◆ WRITTEN PROBLEM ◆
Reproduce the listing below word for word, with no pictures.

◆ SUPPLIED INFORMATION ◆
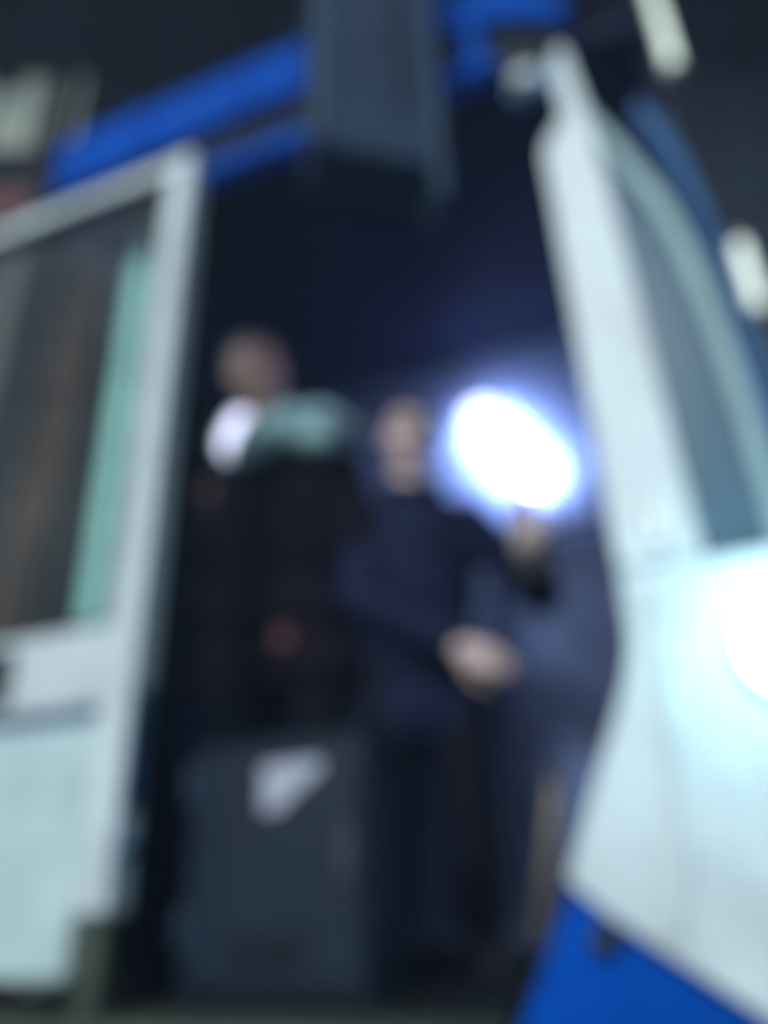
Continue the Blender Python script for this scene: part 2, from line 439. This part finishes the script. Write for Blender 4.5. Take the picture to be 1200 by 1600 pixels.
# work lamp on the right-hand panel
wlp = empty('work_lamp', (0,0,0))
wlp.matrix_world = Matrix.Translation(CAB) @ Matrix.Rotation(R(-21),4,'Z') @ Matrix.Translation((1.115, -0.032, 1.825))
tag(wlp, 'round white work lamp glaring on the pale right panel', 'lamp')
lathe('bezel', [(0.0,0),(0.092,0),(0.096,0.006),(0.096,0.016),(0.090,0.024),(0.0,0.024)], 'pale_paint', wlp, (0,0,0), (R(90),0,0))
lathe('lens', [(0.0,0.025),(0.086,0.025),(0.090,0.06),(0.090,0.09),(0.082,0.125),(0.063,0.152),(0.034,0.170),(0.0,0.175)], 'lens_work', wlp, (0,0,0), (R(90),0,0))

# ------------------------------------------------------------------ hanging steel duct over the doorway
duct = empty('hanging_duct', (-0.127, 1.144, 0), R(15.9))
tag(duct, 'dark grey steel duct hanging down over the doorway from above', 'duct')
TOPZ = 7.0
box('casing', 0.0, 0.277, 0.0, 0.15, 2.965, TOPZ, 'duct_steel', duct, 0.006)
box('edge_strip', 0.003, 0.026, -0.012, -0.001, 2.975, TOPZ-0.01, 'duct_edge', duct, 0.003)
box('edge_strip', 0.278, 0.300, -0.012, 0.10, 2.875, TOPZ-0.01, 'duct_edge', duct, 0.003)

for z in (3.02, 3.30, 3.58, 3.86):
    for x in (0.0145, 0.289):
        lathe('bolt', [(0.0,0),(0.007,0),(0.007,0.004),(0.0,0.006)], 'bolt_dark', duct, (x, -0.012, z), (R(90),0,0), 6)
tube('cable', [(0.20,-0.008,7.0),(0.205,-0.012,5.0),(0.20,-0.010,3.6),(0.21,-0.012,3.2),(0.215,0.0,3.12)], 0.006, 'rubber', duct, 8)
# ------------------------------------------------------------------ cabinet in the doorway
cabn = empty('control_cabinet', (0,0,1.32))
cabn.matrix_world = Matrix.Translation(CAB) @ Matrix.Rotation(R(-21),4,'Z') @ Matrix.Translation((0,0,1.32))
tag(cabn, 'dark grey steel cabinet standing on the cabin floor in the doorway', 'cabinet')
box('carcass', -0.100, 0.310, 0.11, 0.30, 0.0, 0.455, 'cabinet_grey', cabn, 0.01)
box('front_panel', -0.088, 0.298, 0.098, 0.1095, 0.03, 0.425, 'cabinet_grey', cabn, 0.004)
box('lid', -0.104, 0.314, 0.105, 0.305, 0.456, 0.472, 'cabinet_grey', cabn, 0.005)
box('latch', 0.262, 0.284, 0.086, 0.0975, 0.20, 0.29, 'latch_steel', cabn, 0.003)
for z in (0.09, 0.36):
    tube('hinge', [(-0.094,0.100,z),(-0.094,0.100,z+0.06)], 0.008, 'duct_edge', cabn, 10)
for z in (0.055, 0.07, 0.085, 0.10):
    box('vent_slat', 0.02, 0.19, 0.092, 0.0975, z, z+0.007, 'rubber', cabn, 0.001)
sheet = prism('pale_patch', [(0.084,0.418),(0.220,0.421),(0.218,0.398),(0.165,0.362),(0.135,0.335),(0.115,0.324),(0.085,0.328)], 0.0935, 0.0965, 'patch')  # thin pale irregular patch on the front panel
sheet.matrix_world = cabn.matrix_world.copy()
tag(sheet, 'pale irregular patch on the dark grey cabinet front', 'patch')

# ------------------------------------------------------------------ people
def remeshed(name, bm, m, parent, voxel, smooth=3, wrinkle=0.0):
    me = bpy.data.meshes.new('tmp')
    bmesh.ops.recalc_face_normals(bm, faces=bm.faces)
    bm.to_mesh(me); bm.free()
    t = bpy.data.objects.new('tmp', me)
    COL.objects.link(t)
    r = t.modifiers.new('r', 'REMESH'); r.mode = 'VOXEL'; r.voxel_size = voxel
    s = t.modifiers.new('s', 'SMOOTH'); s.factor = 0.5; s.iterations = smooth
    dg = bpy.context.evaluated_depsgraph_get()
    out = bpy.data.meshes.new_from_object(t.evaluated_get(dg))
    bpy.data.objects.remove(t)
    if wrinkle:
        out.update()
        nn = [v.normal.copy() for v in out.vertices]
        for v, nv in zip(out.vertices, nn):
            p = v.co
            w = noise.noise((p.x*11 + p.z*5, p.y*11, p.z*13 - p.x*6)) + 0.5*noise.noise((p.x*30+5, p.y*30, p.z*34))
            v.co = p + nv * w * wrinkle
    out.name = name
    out.materials.clear(); out.materials.append(MATS[m])
    for p in out.polygons: p.use_smooth = True
    return link(bpy.data.objects.new(name, out), parent)

def hand(bm, wrist, direction, palm_n, side, curl=0.45):
    "palm, four jointed fingers of unequal length and a thumb; side +1/-1 puts the thumb"
    d = Vector(direction).normalized()
    nrm = Vector(palm_n); nrm = (nrm - d*nrm.dot(d)).normalized()
    s = d.cross(nrm).normalized() * side
    w = Vector(wrist)
    for i, (off, ln, base) in enumerate(((0.027,0.072,0.080),(0.009,0.080,0.085),(-0.010,0.074,0.082),(-0.027,0.058,0.074))):
        k = w + d*base + s*off
        tube_bm(bm, [w + d*0.01 + s*off*0.6, k], [0.017, 0.0135], 10)
        dirv = d.copy(); p = k
        for j, fr in enumerate((0.45, 0.32, 0.23)):
            ang = curl * (0.7 + 0.5*j) + 0.06*i
            dirv = (d*math.cos(curl*0.6*(j+1)+0.05*i) + nrm*math.sin(curl*0.6*(j+1)+0.05*i)).normalized()
            q = p + dirv*ln*fr
            r0 = 0.0098 - 0.0008*j - (0.0012 if i == 3 else 0)
            tube_bm(bm, [p, q], [r0, r0-0.0008], 9)
            p = q
    t0 = w + d*0.022 + s*0.026
    t1 = t0 + (d*0.55 + s*0.75 + nrm*0.3).normalized()*0.040
    t2 = t1 + (d*0.85 + s*0.35 + nrm*0.35).normalized()*0.030
    t3 = t2 + (d*0.95 + s*0.05 + nrm*0.40).normalized()*0.024
    tube_bm(bm, [t0, t1], [0.016, 0.012], 10); tube_bm(bm, [t1, t2], [0.012, 0.0105], 10); tube_bm(bm, [t2, t3], [0.0105, 0.009], 10)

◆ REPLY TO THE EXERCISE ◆
Continue the Blender Python script for this scene: part 2, from line 439. This part finishes the script. Write for Blender 4.5. Take the picture to be 1200 by 1600 pixels.
# work lamp on the right-hand panel
wlp = empty('work_lamp', (0,0,0))
wlp.matrix_world = Matrix.Translation(CAB) @ Matrix.Rotation(R(-21),4,'Z') @ Matrix.Translation((1.115, -0.032, 1.825))
tag(wlp, 'round white work lamp glaring on the pale right panel', 'lamp')
lathe('bezel', [(0.0,0),(0.092,0),(0.096,0.006),(0.096,0.016),(0.090,0.024),(0.0,0.024)], 'pale_paint', wlp, (0,0,0), (R(90),0,0))
lathe('lens', [(0.0,0.025),(0.086,0.025),(0.090,0.06),(0.090,0.09),(0.082,0.125),(0.063,0.152),(0.034,0.170),(0.0,0.175)], 'lens_work', wlp, (0,0,0), (R(90),0,0))

# ------------------------------------------------------------------ hanging steel duct over the doorway
duct = empty('hanging_duct', (-0.127, 1.144, 0), R(15.9))
tag(duct, 'dark grey steel duct hanging down over the doorway from above', 'duct')
TOPZ = 7.0
box('casing', 0.0, 0.277, 0.0, 0.15, 2.965, TOPZ, 'duct_steel', duct, 0.006)
box('edge_strip', 0.003, 0.026, -0.012, -0.001, 2.975, TOPZ-0.01, 'duct_edge', duct, 0.003)
box('edge_strip', 0.278, 0.300, -0.012, 0.10, 2.875, TOPZ-0.01, 'duct_edge', duct, 0.003)

for z in (3.02, 3.30, 3.58, 3.86):
    for x in (0.0145, 0.289):
        lathe('bolt', [(0.0,0),(0.007,0),(0.007,0.004),(0.0,0.006)], 'bolt_dark', duct, (x, -0.012, z), (R(90),0,0), 6)
tube('cable', [(0.20,-0.008,7.0),(0.205,-0.012,5.0),(0.20,-0.010,3.6),(0.21,-0.012,3.2),(0.215,0.0,3.12)], 0.006, 'rubber', duct, 8)
# ------------------------------------------------------------------ cabinet in the doorway
cabn = empty('control_cabinet', (0,0,1.32))
cabn.matrix_world = Matrix.Translation(CAB) @ Matrix.Rotation(R(-21),4,'Z') @ Matrix.Translation((0,0,1.32))
tag(cabn, 'dark grey steel cabinet standing on the cabin floor in the doorway', 'cabinet')
box('carcass', -0.100, 0.310, 0.11, 0.30, 0.0, 0.455, 'cabinet_grey', cabn, 0.01)
box('front_panel', -0.088, 0.298, 0.098, 0.1095, 0.03, 0.425, 'cabinet_grey', cabn, 0.004)
box('lid', -0.104, 0.314, 0.105, 0.305, 0.456, 0.472, 'cabinet_grey', cabn, 0.005)
box('latch', 0.262, 0.284, 0.086, 0.0975, 0.20, 0.29, 'latch_steel', cabn, 0.003)
for z in (0.09, 0.36):
    tube('hinge', [(-0.094,0.100,z),(-0.094,0.100,z+0.06)], 0.008, 'duct_edge', cabn, 10)
for z in (0.055, 0.07, 0.085, 0.10):
    box('vent_slat', 0.02, 0.19, 0.092, 0.0975, z, z+0.007, 'rubber', cabn, 0.001)
sheet = prism('pale_patch', [(0.084,0.418),(0.220,0.421),(0.218,0.398),(0.165,0.362),(0.135,0.335),(0.115,0.324),(0.085,0.328)], 0.0935, 0.0965, 'patch')  # thin pale irregular patch on the front panel
sheet.matrix_world = cabn.matrix_world.copy()
tag(sheet, 'pale irregular patch on the dark grey cabinet front', 'patch')

# ------------------------------------------------------------------ people
def remeshed(name, bm, m, parent, voxel, smooth=3, wrinkle=0.0):
    me = bpy.data.meshes.new('tmp')
    bmesh.ops.recalc_face_normals(bm, faces=bm.faces)
    bm.to_mesh(me); bm.free()
    t = bpy.data.objects.new('tmp', me)
    COL.objects.link(t)
    r = t.modifiers.new('r', 'REMESH'); r.mode = 'VOXEL'; r.voxel_size = voxel
    s = t.modifiers.new('s', 'SMOOTH'); s.factor = 0.5; s.iterations = smooth
    dg = bpy.context.evaluated_depsgraph_get()
    out = bpy.data.meshes.new_from_object(t.evaluated_get(dg))
    bpy.data.objects.remove(t)
    if wrinkle:
        out.update()
        nn = [v.normal.copy() for v in out.vertices]
        for v, nv in zip(out.vertices, nn):
            p = v.co
            w = noise.noise((p.x*11 + p.z*5, p.y*11, p.z*13 - p.x*6)) + 0.5*noise.noise((p.x*30+5, p.y*30, p.z*34))
            v.co = p + nv * w * wrinkle
    out.name = name
    out.materials.clear(); out.materials.append(MATS[m])
    for p in out.polygons: p.use_smooth = True
    return link(bpy.data.objects.new(name, out), parent)

def hand(bm, wrist, direction, palm_n, side, curl=0.45):
    "palm, four jointed fingers of unequal length and a thumb; side +1/-1 puts the thumb"
    d = Vector(direction).normalized()
    nrm = Vector(palm_n); nrm = (nrm - d*nrm.dot(d)).normalized()
    s = d.cross(nrm).normalized() * side
    w = Vector(wrist)
    for i, (off, ln, base) in enumerate(((0.027,0.072,0.080),(0.009,0.080,0.085),(-0.010,0.074,0.082),(-0.027,0.058,0.074))):
        k = w + d*base + s*off
        tube_bm(bm, [w + d*0.01 + s*off*0.6, k], [0.017, 0.0135], 10)
        dirv = d.copy(); p = k
        for j, fr in enumerate((0.45, 0.32, 0.23)):
            ang = curl * (0.7 + 0.5*j) + 0.06*i
            dirv = (d*math.cos(curl*0.6*(j+1)+0.05*i) + nrm*math.sin(curl*0.6*(j+1)+0.05*i)).normalized()
            q = p + dirv*ln*fr
            r0 = 0.0098 - 0.0008*j - (0.0012 if i == 3 else 0)
            tube_bm(bm, [p, q], [r0, r0-0.0008], 9)
            p = q
    t0 = w + d*0.022 + s*0.026
    t1 = t0 + (d*0.55 + s*0.75 + nrm*0.3).normalized()*0.040
    t2 = t1 + (d*0.85 + s*0.35 + nrm*0.35).normalized()*0.030
    t3 = t2 + (d*0.95 + s*0.05 + nrm*0.40).normalized()*0.024
    tube_bm(bm, [t0, t1], [0.016, 0.012], 10); tube_bm(bm, [t1, t2], [0.012, 0.0105], 10); tube_bm(bm, [t2, t3], [0.0105, 0.009], 10)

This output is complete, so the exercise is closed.